*What you are asked to do*. Every line of the listing must be reproduced as it stands. Leave the images behind.

-.-.-

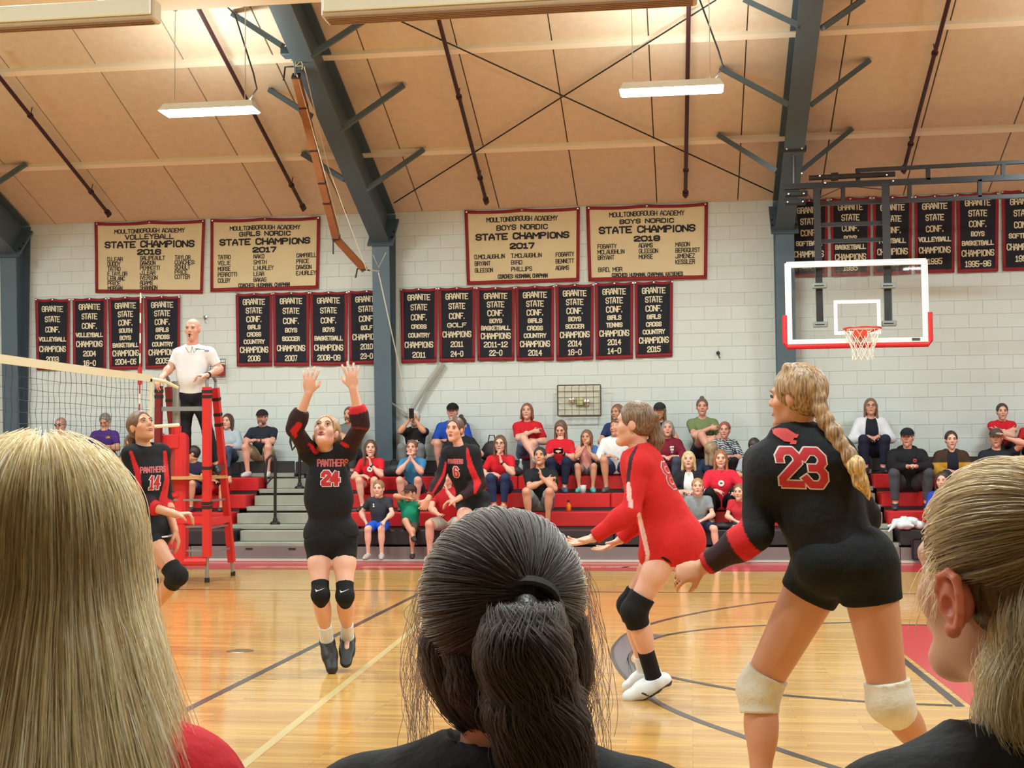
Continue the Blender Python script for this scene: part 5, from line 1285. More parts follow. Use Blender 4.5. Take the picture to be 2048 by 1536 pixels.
        wrap_print('print_mark', [[(-.018, -.006), (.018, -.006), (.014, .010), (-.014, .012)]], bv, c, r*-1, u, -f, mat('black_print', (30, 26, 28), .6), root, .007, 1)
    if look.get('badge'): badge()
    for fn in look.get('extra', ()): fn(root, J, r, f, u, s, shirt)
    return root, J
RED_T = (206, 30, 44)
def T(rgb, **k): d = dict(rgb=rgb); d.update(k); return d
def text_on(txt, h_, st, rgb, up=.62, dx=0.0, lift=.004, name='lettering'):
    def fn(root, J, r, f, u, s, shirt):
        bv = bvh_of(shirt); c = J['pel']+(J['neck']-J['pel'])*up+f*.25*s-r*dx
        Q = []
        for i, (t, ww, yy) in enumerate(txt): Q += [[(p[0], p[1]+yy) for p in q] for q in letters(t, ww, h_, st)]
        wrap_print(name, Q, bv, c, -r, u, -f, mat('print_%d_%d_%d' % rgb, rgb, .6), root, lift, 1)
    return fn
DK = (34, 28, 30)
JEAN = (44, 58, 92)
GREYH = (120, 114, 108)
def phone_held(root, J, r, f, u, s, shirt):
    c = (J['wrl']+J['wrr'])*.5+f*.05+u*.10
    o = MB(); o.bar(c-u*.075, c+u*.075, .074, .010, up=-f); tag(o.build('phone', mat('phone_black', (22, 20, 24), .2)), 'black phone held up to film by the white haired man', 'phone')
def phone_low(root, J, r, f, u, s, shirt):
    c = (J['wrl']+J['wrr'])*.5+f*.07+u*.03
    o = MB(); o.bar(c-r*.07, c+r*.07, .010, .075, up=(f*.5+u)); tag(o.build('phone', mat('phone_black', (22, 20, 24), .2)), 'dark phone in the hands of the red shirted woman looking down', 'phone')
def watch(sd='r', rgb=(26, 26, 28)):
    def fn(root, J, r, f, u, s, shirt):
        d = nz(J['wr'+sd]-J['el'+sd]); c = J['wr'+sd]-d*.03
        MB().tube([c-d*.012, c+d*.012], .033*s, 10).build('wristwatch', mat('watch_%d' % rgb[0], rgb, .35), root)
    return fn
def stripes(J, r, f, u, s):
    def cf(P):
        z = P[:, 2]*1.0; a = np.sin(z*190+np.sin(P[:, 0]*60)*1.6+P[:, 0]*40); C = np.where((a > .45)[:, None], (196, 200, 205), (40, 46, 54)); return C
    return cf
def jacket2(J, r, f, u, s):
    zz = J['pel'].z+.31*s
    def cf(P):
        C = np.tile(np.array((66, 46, 38.)), (len(P), 1)); m = (P[:, 2] < zz) & (P[:, 2] > zz-.17*s); C[m] = (196, 146, 52); C[P[:, 2] <= zz-.17*s] = (196, 150, 80); return C
    return cf
def blouse(J, r, f, u, s):
    def cf(P):
        C = np.tile(np.array((232, 160, 150.)), (len(P), 1)); a = (P-np.array(J['pel']))@np.array(r); C[a < -.09*s] = (70, 110, 170); return C
    return cf
WH_T = [('GRANITE', .2, 0)]
# top row against the wall, left to right
seated(62, 4, 866, 'dark haired spectator whose head just shows over the blonde head at far left', dict(fem=False, hair=('short', (50, 38, 32)), top=T((60, 60, 66)), bottom=('pants', JEAN)), arms=('lap', 'lap'), lean=.1)
seated(121, 4, 836, 'hooded spectator in sunglasses behind the net at far left', dict(fem=False, g=1.02, skin='pink', hair=('buzz', (160, 120, 104)), glasses='dark', top=T((196, 190, 184), slv=1.8), bottom=('pants', (60, 60, 64))), arms=('lap', 'lap'))
seated(207, 4, 829, 'man in purple tee looking down behind the net', dict(fem=False, g=1.16, skin='tan', hair=('short', GREYH), top=T((74, 44, 122), slv=.7), bottom=('pants', (50, 46, 52)), extra=(text_on([('LAX', .06, .0)], .03, .007, (214, 170, 60), .74, .09),)), hpitch=-.5, lean=.12)
seated(262, 3, 868, 'brown haired spectator half hidden behind player number 14', dict(hair=('bob', (120, 92, 70), .16), skin='tan', top=T((120, 112, 92), slv=.6), bottom=('pants', JEAN)), hyaw=.3, arms=('lap', 'chin'))
seated(324, 4, 868, 'spectator in purple partly hidden behind the red net pad', dict(fem=False, hair=('short', (60, 46, 40)), top=T((70, 42, 112)), bottom=('pants', DK)), arms=('lap', 'lap'))
seated(455, 4, 828, 'woman with long brown hair in pale grey blue hooded jacket', dict(hair=('long', (66, 42, 36), .17), top=T((176, 186, 196), slv=1.6, e=.012), hood=True, bottom=('pants', (70, 84, 110)), shoe=(120, 90, 80)), arms=('lap', 'lap'), hyaw=-.1, knees=.1)
seated(524, 4, 820, 'bearded man in black cap and black polo with khaki shorts', dict(fem=False, g=1.16, bel=.03, skin='pink', hair=('short', (96, 76, 62)), beard=(110, 84, 68), cap=((44, 34, 36),), top=T((36, 40, 50), slv=.75, nd=.028), bottom=('shorts', (160, 148, 120)), shoe=(206, 204, 200), extra=(watch('l'),)), arms=('clasp', 'clasp'), knees=.20, lean=.08)
seated(385, 2, 892, 'boy with dark hair in profile sitting behind the referee stand', dict(fem=False, skin='tan', hair=('short', (38, 28, 28)), top=T((40, 34, 58), slv=.6), bottom=('shorts', (50, 50, 80)), shoe=(60, 60, 60), mouth=.004), hyaw=-1.2, arms=('phone', 'lap'), knees=.1)
seated(441, 2, 905, 'boy in black jersey and cap holding an orange snack bag', dict(fem=False, skin='tan', hair=('short', (40, 28, 26)), cap=((50, 40, 40),), top=T((34, 26, 26), slv=.6), bottom=('shorts', (170, 30, 34)), shoe=(60, 60, 60), mouth=.003), hyaw=-.4, arms=('phone', 'lap'), knees=.14)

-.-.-

*Task output*.
Continue the Blender Python script for this scene: part 5, from line 1285. More parts follow. Use Blender 4.5. Take the picture to be 2048 by 1536 pixels.
        wrap_print('print_mark', [[(-.018, -.006), (.018, -.006), (.014, .010), (-.014, .012)]], bv, c, r*-1, u, -f, mat('black_print', (30, 26, 28), .6), root, .007, 1)
    if look.get('badge'): badge()
    for fn in look.get('extra', ()): fn(root, J, r, f, u, s, shirt)
    return root, J
RED_T = (206, 30, 44)
def T(rgb, **k): d = dict(rgb=rgb); d.update(k); return d
def text_on(txt, h_, st, rgb, up=.62, dx=0.0, lift=.004, name='lettering'):
    def fn(root, J, r, f, u, s, shirt):
        bv = bvh_of(shirt); c = J['pel']+(J['neck']-J['pel'])*up+f*.25*s-r*dx
        Q = []
        for i, (t, ww, yy) in enumerate(txt): Q += [[(p[0], p[1]+yy) for p in q] for q in letters(t, ww, h_, st)]
        wrap_print(name, Q, bv, c, -r, u, -f, mat('print_%d_%d_%d' % rgb, rgb, .6), root, lift, 1)
    return fn
DK = (34, 28, 30)
JEAN = (44, 58, 92)
GREYH = (120, 114, 108)
def phone_held(root, J, r, f, u, s, shirt):
    c = (J['wrl']+J['wrr'])*.5+f*.05+u*.10
    o = MB(); o.bar(c-u*.075, c+u*.075, .074, .010, up=-f); tag(o.build('phone', mat('phone_black', (22, 20, 24), .2)), 'black phone held up to film by the white haired man', 'phone')
def phone_low(root, J, r, f, u, s, shirt):
    c = (J['wrl']+J['wrr'])*.5+f*.07+u*.03
    o = MB(); o.bar(c-r*.07, c+r*.07, .010, .075, up=(f*.5+u)); tag(o.build('phone', mat('phone_black', (22, 20, 24), .2)), 'dark phone in the hands of the red shirted woman looking down', 'phone')
def watch(sd='r', rgb=(26, 26, 28)):
    def fn(root, J, r, f, u, s, shirt):
        d = nz(J['wr'+sd]-J['el'+sd]); c = J['wr'+sd]-d*.03
        MB().tube([c-d*.012, c+d*.012], .033*s, 10).build('wristwatch', mat('watch_%d' % rgb[0], rgb, .35), root)
    return fn
def stripes(J, r, f, u, s):
    def cf(P):
        z = P[:, 2]*1.0; a = np.sin(z*190+np.sin(P[:, 0]*60)*1.6+P[:, 0]*40); C = np.where((a > .45)[:, None], (196, 200, 205), (40, 46, 54)); return C
    return cf
def jacket2(J, r, f, u, s):
    zz = J['pel'].z+.31*s
    def cf(P):
        C = np.tile(np.array((66, 46, 38.)), (len(P), 1)); m = (P[:, 2] < zz) & (P[:, 2] > zz-.17*s); C[m] = (196, 146, 52); C[P[:, 2] <= zz-.17*s] = (196, 150, 80); return C
    return cf
def blouse(J, r, f, u, s):
    def cf(P):
        C = np.tile(np.array((232, 160, 150.)), (len(P), 1)); a = (P-np.array(J['pel']))@np.array(r); C[a < -.09*s] = (70, 110, 170); return C
    return cf
WH_T = [('GRANITE', .2, 0)]
# top row against the wall, left to right
seated(62, 4, 866, 'dark haired spectator whose head just shows over the blonde head at far left', dict(fem=False, hair=('short', (50, 38, 32)), top=T((60, 60, 66)), bottom=('pants', JEAN)), arms=('lap', 'lap'), lean=.1)
seated(121, 4, 836, 'hooded spectator in sunglasses behind the net at far left', dict(fem=False, g=1.02, skin='pink', hair=('buzz', (160, 120, 104)), glasses='dark', top=T((196, 190, 184), slv=1.8), bottom=('pants', (60, 60, 64))), arms=('lap', 'lap'))
seated(207, 4, 829, 'man in purple tee looking down behind the net', dict(fem=False, g=1.16, skin='tan', hair=('short', GREYH), top=T((74, 44, 122), slv=.7), bottom=('pants', (50, 46, 52)), extra=(text_on([('LAX', .06, .0)], .03, .007, (214, 170, 60), .74, .09),)), hpitch=-.5, lean=.12)
seated(262, 3, 868, 'brown haired spectator half hidden behind player number 14', dict(hair=('bob', (120, 92, 70), .16), skin='tan', top=T((120, 112, 92), slv=.6), bottom=('pants', JEAN)), hyaw=.3, arms=('lap', 'chin'))
seated(324, 4, 868, 'spectator in purple partly hidden behind the red net pad', dict(fem=False, hair=('short', (60, 46, 40)), top=T((70, 42, 112)), bottom=('pants', DK)), arms=('lap', 'lap'))
seated(455, 4, 828, 'woman with long brown hair in pale grey blue hooded jacket', dict(hair=('long', (66, 42, 36), .17), top=T((176, 186, 196), slv=1.6, e=.012), hood=True, bottom=('pants', (70, 84, 110)), shoe=(120, 90, 80)), arms=('lap', 'lap'), hyaw=-.1, knees=.1)
seated(524, 4, 820, 'bearded man in black cap and black polo with khaki shorts', dict(fem=False, g=1.16, bel=.03, skin='pink', hair=('short', (96, 76, 62)), beard=(110, 84, 68), cap=((44, 34, 36),), top=T((36, 40, 50), slv=.75, nd=.028), bottom=('shorts', (160, 148, 120)), shoe=(206, 204, 200), extra=(watch('l'),)), arms=('clasp', 'clasp'), knees=.20, lean=.08)
seated(385, 2, 892, 'boy with dark hair in profile sitting behind the referee stand', dict(fem=False, skin='tan', hair=('short', (38, 28, 28)), top=T((40, 34, 58), slv=.6), bottom=('shorts', (50, 50, 80)), shoe=(60, 60, 60), mouth=.004), hyaw=-1.2, arms=('phone', 'lap'), knees=.1)
seated(441, 2, 905, 'boy in black jersey and cap holding an orange snack bag', dict(fem=False, skin='tan', hair=('short', (40, 28, 26)), cap=((50, 40, 40),), top=T((34, 26, 26), slv=.6), bottom=('shorts', (170, 30, 34)), shoe=(60, 60, 60), mouth=.003), hyaw=-.4, arms=('phone', 'lap'), knees=.14)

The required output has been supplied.